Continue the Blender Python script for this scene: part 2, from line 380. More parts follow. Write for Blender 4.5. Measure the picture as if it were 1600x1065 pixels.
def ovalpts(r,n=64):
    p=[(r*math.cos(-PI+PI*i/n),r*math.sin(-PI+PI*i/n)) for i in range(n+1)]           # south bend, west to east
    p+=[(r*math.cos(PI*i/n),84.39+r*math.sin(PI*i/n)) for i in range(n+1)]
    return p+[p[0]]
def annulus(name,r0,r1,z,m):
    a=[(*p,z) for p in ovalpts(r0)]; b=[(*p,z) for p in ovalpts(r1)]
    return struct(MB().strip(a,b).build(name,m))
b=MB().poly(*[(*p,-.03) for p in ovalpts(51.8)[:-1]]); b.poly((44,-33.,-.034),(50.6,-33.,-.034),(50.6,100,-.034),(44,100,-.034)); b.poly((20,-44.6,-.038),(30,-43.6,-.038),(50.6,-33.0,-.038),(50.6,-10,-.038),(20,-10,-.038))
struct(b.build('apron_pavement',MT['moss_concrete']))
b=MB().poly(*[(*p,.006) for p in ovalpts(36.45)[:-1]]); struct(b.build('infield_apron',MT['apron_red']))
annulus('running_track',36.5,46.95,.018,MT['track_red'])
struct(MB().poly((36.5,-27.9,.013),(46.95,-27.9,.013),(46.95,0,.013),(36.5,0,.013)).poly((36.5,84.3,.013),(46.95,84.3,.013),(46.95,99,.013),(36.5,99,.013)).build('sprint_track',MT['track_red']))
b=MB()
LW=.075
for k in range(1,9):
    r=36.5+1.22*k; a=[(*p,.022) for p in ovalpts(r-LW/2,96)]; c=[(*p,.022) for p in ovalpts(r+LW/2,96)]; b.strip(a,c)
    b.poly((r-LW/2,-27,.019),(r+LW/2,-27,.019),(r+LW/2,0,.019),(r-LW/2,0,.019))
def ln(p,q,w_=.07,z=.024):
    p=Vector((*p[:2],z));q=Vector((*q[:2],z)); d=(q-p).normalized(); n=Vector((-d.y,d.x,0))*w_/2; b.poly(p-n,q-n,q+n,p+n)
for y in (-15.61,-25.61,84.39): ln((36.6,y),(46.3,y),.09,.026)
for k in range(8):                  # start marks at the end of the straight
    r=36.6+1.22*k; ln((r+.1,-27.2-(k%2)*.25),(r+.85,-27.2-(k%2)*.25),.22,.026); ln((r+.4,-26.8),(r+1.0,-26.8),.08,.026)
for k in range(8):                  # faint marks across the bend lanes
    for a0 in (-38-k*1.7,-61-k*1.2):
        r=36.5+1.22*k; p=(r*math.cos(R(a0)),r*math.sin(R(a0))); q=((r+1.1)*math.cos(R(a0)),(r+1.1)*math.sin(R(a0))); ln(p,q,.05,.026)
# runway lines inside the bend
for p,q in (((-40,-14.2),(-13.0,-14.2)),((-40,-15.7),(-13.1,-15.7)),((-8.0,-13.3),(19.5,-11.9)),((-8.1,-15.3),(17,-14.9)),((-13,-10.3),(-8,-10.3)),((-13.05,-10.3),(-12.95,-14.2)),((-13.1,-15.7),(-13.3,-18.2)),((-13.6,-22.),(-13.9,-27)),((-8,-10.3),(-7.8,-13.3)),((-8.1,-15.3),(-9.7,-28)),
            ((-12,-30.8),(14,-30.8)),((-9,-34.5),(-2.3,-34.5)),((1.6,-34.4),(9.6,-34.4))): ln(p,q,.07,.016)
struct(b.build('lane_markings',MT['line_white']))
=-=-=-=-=
TASK TO COMPLETE:
Copy the data above exactly. Every line must be included.

RESULT OF THIS EXERCISE:
Continue the Blender Python script for this scene: part 2, from line 380. More parts follow. Write for Blender 4.5. Measure the picture as if it were 1600x1065 pixels.
def ovalpts(r,n=64):
    p=[(r*math.cos(-PI+PI*i/n),r*math.sin(-PI+PI*i/n)) for i in range(n+1)]           # south bend, west to east
    p+=[(r*math.cos(PI*i/n),84.39+r*math.sin(PI*i/n)) for i in range(n+1)]
    return p+[p[0]]
def annulus(name,r0,r1,z,m):
    a=[(*p,z) for p in ovalpts(r0)]; b=[(*p,z) for p in ovalpts(r1)]
    return struct(MB().strip(a,b).build(name,m))
b=MB().poly(*[(*p,-.03) for p in ovalpts(51.8)[:-1]]); b.poly((44,-33.,-.034),(50.6,-33.,-.034),(50.6,100,-.034),(44,100,-.034)); b.poly((20,-44.6,-.038),(30,-43.6,-.038),(50.6,-33.0,-.038),(50.6,-10,-.038),(20,-10,-.038))
struct(b.build('apron_pavement',MT['moss_concrete']))
b=MB().poly(*[(*p,.006) for p in ovalpts(36.45)[:-1]]); struct(b.build('infield_apron',MT['apron_red']))
annulus('running_track',36.5,46.95,.018,MT['track_red'])
struct(MB().poly((36.5,-27.9,.013),(46.95,-27.9,.013),(46.95,0,.013),(36.5,0,.013)).poly((36.5,84.3,.013),(46.95,84.3,.013),(46.95,99,.013),(36.5,99,.013)).build('sprint_track',MT['track_red']))
b=MB()
LW=.075
for k in range(1,9):
    r=36.5+1.22*k; a=[(*p,.022) for p in ovalpts(r-LW/2,96)]; c=[(*p,.022) for p in ovalpts(r+LW/2,96)]; b.strip(a,c)
    b.poly((r-LW/2,-27,.019),(r+LW/2,-27,.019),(r+LW/2,0,.019),(r-LW/2,0,.019))
def ln(p,q,w_=.07,z=.024):
    p=Vector((*p[:2],z));q=Vector((*q[:2],z)); d=(q-p).normalized(); n=Vector((-d.y,d.x,0))*w_/2; b.poly(p-n,q-n,q+n,p+n)
for y in (-15.61,-25.61,84.39): ln((36.6,y),(46.3,y),.09,.026)
for k in range(8):                  # start marks at the end of the straight
    r=36.6+1.22*k; ln((r+.1,-27.2-(k%2)*.25),(r+.85,-27.2-(k%2)*.25),.22,.026); ln((r+.4,-26.8),(r+1.0,-26.8),.08,.026)
for k in range(8):                  # faint marks across the bend lanes
    for a0 in (-38-k*1.7,-61-k*1.2):
        r=36.5+1.22*k; p=(r*math.cos(R(a0)),r*math.sin(R(a0))); q=((r+1.1)*math.cos(R(a0)),(r+1.1)*math.sin(R(a0))); ln(p,q,.05,.026)
# runway lines inside the bend
for p,q in (((-40,-14.2),(-13.0,-14.2)),((-40,-15.7),(-13.1,-15.7)),((-8.0,-13.3),(19.5,-11.9)),((-8.1,-15.3),(17,-14.9)),((-13,-10.3),(-8,-10.3)),((-13.05,-10.3),(-12.95,-14.2)),((-13.1,-15.7),(-13.3,-18.2)),((-13.6,-22.),(-13.9,-27)),((-8,-10.3),(-7.8,-13.3)),((-8.1,-15.3),(-9.7,-28)),
            ((-12,-30.8),(14,-30.8)),((-9,-34.5),(-2.3,-34.5)),((1.6,-34.4),(9.6,-34.4))): ln(p,q,.07,.016)
struct(b.build('lane_markings',MT['line_white']))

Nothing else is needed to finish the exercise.